YOUR GOAL => Leave the pictures out and quote every line from the start of the listing to the line with "FPX, PITCH, ROLL", inclusive.

INFORMATION SUPPLIED =>
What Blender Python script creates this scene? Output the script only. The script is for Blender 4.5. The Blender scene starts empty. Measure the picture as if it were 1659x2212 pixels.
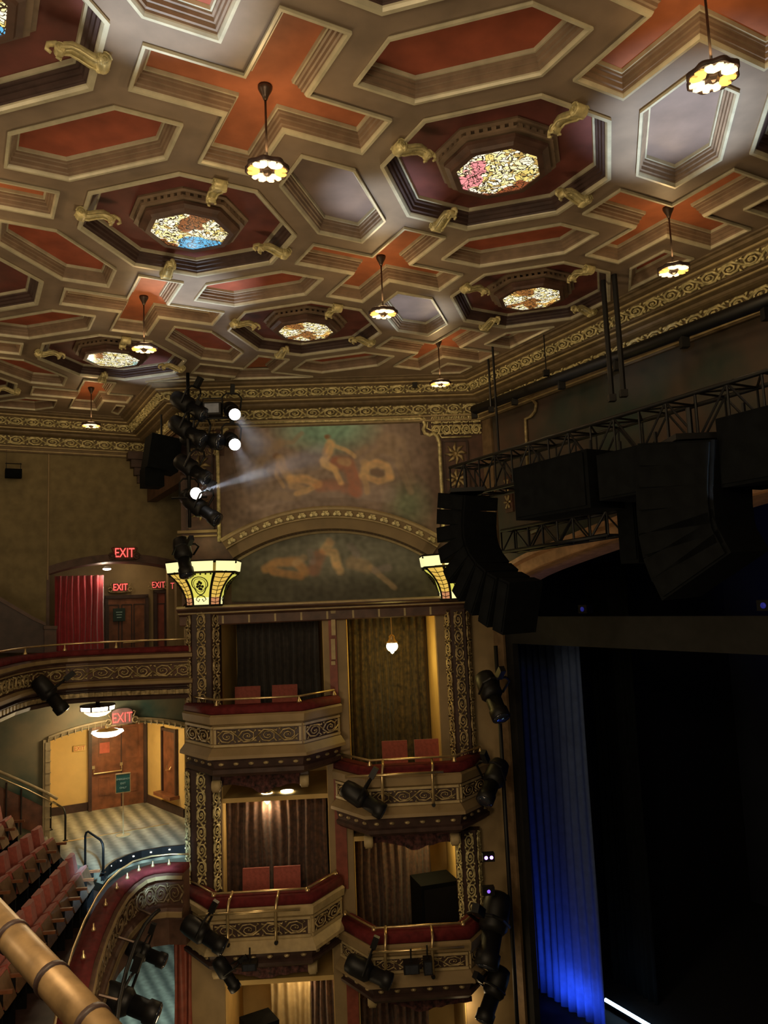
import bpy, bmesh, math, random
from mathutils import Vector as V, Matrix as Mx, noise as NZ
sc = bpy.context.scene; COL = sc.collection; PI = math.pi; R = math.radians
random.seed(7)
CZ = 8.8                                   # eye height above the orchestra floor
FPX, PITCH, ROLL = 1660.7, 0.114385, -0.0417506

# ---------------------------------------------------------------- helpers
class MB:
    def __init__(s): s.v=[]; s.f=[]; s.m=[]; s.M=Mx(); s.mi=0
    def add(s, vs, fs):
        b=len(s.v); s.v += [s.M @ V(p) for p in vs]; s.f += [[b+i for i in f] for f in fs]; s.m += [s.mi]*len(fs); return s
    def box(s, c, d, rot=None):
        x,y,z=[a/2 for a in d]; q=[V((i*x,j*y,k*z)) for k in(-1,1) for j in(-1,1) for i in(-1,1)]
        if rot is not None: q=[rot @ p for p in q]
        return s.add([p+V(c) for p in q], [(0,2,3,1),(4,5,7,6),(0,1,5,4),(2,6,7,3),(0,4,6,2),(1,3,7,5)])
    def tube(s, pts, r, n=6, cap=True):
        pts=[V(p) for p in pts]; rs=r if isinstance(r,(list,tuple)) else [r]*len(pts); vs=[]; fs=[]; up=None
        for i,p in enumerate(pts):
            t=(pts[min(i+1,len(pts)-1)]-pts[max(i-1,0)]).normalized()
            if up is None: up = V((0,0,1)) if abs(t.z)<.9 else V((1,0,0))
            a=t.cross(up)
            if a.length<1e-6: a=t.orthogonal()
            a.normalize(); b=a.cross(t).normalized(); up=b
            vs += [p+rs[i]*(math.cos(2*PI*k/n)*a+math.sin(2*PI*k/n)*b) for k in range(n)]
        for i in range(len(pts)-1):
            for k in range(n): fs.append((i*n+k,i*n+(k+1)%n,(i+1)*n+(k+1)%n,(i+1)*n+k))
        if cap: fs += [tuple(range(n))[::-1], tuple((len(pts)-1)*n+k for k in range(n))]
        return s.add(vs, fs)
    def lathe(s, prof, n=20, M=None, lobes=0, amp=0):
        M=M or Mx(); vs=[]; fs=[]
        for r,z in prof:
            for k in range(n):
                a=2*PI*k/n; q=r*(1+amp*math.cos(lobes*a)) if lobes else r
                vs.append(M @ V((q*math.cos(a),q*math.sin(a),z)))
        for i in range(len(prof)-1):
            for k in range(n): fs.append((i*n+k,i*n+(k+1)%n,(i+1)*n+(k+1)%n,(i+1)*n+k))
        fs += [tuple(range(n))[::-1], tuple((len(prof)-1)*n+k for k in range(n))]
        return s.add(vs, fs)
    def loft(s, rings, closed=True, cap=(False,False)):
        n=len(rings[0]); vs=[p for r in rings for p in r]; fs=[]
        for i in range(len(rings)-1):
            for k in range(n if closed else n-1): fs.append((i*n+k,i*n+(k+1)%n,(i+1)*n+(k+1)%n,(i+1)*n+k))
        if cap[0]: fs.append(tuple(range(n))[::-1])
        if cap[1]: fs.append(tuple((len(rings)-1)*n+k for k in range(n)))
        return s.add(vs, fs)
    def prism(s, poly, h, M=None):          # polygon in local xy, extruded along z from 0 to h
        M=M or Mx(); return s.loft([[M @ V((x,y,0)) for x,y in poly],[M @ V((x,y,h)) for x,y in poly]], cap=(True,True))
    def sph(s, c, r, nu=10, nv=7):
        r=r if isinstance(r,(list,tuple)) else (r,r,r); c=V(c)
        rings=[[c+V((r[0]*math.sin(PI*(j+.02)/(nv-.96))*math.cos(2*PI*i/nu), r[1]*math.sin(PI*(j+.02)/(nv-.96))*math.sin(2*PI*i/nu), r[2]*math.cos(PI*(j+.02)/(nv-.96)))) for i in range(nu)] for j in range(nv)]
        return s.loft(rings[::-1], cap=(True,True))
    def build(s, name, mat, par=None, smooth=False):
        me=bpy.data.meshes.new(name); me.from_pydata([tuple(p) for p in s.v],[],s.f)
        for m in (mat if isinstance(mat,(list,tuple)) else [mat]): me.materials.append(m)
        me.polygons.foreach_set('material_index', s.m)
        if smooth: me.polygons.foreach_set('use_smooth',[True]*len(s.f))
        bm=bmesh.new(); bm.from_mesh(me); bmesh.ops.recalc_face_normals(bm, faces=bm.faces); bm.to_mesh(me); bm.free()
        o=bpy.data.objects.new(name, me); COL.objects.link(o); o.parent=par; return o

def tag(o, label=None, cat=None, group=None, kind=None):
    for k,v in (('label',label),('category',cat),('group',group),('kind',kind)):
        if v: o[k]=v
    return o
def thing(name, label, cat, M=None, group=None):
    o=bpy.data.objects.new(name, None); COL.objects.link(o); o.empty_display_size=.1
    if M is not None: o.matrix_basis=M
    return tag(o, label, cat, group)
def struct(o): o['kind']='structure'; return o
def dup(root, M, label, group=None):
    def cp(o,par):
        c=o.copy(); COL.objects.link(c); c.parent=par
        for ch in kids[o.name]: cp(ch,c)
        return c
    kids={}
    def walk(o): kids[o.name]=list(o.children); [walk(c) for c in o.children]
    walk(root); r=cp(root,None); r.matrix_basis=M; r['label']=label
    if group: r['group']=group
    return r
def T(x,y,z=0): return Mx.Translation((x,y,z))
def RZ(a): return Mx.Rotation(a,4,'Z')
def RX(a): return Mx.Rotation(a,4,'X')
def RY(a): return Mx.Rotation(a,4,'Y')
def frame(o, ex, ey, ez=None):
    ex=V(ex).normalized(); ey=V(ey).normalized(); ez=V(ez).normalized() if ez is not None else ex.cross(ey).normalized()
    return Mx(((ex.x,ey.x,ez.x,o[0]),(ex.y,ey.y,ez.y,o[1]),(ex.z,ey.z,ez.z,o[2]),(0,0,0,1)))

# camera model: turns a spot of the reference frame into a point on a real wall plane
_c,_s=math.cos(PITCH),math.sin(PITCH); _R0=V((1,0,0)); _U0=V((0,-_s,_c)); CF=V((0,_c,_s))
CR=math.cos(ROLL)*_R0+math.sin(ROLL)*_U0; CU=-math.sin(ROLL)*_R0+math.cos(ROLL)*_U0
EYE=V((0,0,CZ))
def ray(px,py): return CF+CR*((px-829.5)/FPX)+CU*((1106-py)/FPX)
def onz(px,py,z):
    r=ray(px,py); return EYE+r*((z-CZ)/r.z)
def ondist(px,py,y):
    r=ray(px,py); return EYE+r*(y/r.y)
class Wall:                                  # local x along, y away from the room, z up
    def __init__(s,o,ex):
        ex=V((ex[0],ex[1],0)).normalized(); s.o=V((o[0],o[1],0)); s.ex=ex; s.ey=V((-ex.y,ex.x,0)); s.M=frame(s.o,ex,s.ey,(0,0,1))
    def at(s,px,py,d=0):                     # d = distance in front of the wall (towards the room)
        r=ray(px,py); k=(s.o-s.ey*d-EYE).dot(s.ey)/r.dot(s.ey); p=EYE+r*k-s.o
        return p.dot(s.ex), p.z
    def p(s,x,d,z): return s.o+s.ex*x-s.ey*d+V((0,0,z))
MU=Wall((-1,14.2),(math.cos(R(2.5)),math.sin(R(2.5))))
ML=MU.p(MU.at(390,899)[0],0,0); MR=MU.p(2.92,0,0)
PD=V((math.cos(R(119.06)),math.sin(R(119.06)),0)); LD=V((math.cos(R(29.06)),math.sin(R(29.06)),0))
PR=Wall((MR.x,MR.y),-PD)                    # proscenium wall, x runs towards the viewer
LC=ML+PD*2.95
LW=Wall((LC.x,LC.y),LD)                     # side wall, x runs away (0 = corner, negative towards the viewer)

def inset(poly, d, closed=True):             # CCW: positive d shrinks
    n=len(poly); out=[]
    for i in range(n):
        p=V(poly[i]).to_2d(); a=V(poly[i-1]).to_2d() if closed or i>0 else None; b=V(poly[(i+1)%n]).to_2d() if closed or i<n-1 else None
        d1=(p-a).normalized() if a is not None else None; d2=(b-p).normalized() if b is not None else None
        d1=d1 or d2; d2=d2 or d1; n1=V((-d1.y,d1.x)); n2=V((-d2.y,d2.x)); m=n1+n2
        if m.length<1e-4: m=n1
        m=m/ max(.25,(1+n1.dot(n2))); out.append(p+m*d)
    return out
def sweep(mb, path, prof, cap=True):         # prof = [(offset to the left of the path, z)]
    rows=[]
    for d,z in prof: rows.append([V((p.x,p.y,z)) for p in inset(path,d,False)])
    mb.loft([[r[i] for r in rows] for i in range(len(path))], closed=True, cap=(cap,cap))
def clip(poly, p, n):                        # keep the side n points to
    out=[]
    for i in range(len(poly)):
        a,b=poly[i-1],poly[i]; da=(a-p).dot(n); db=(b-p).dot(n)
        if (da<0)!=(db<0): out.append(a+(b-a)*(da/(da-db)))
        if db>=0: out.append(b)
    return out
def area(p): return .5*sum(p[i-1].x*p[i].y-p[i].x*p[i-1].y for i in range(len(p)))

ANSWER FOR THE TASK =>
What Blender Python script creates this scene? Output the script only. The script is for Blender 4.5. The Blender scene starts empty. Measure the picture as if it were 1659x2212 pixels.
import bpy, bmesh, math, random
from mathutils import Vector as V, Matrix as Mx, noise as NZ
sc = bpy.context.scene; COL = sc.collection; PI = math.pi; R = math.radians
random.seed(7)
CZ = 8.8                                   # eye height above the orchestra floor
FPX, PITCH, ROLL = 1660.7, 0.114385, -0.0417506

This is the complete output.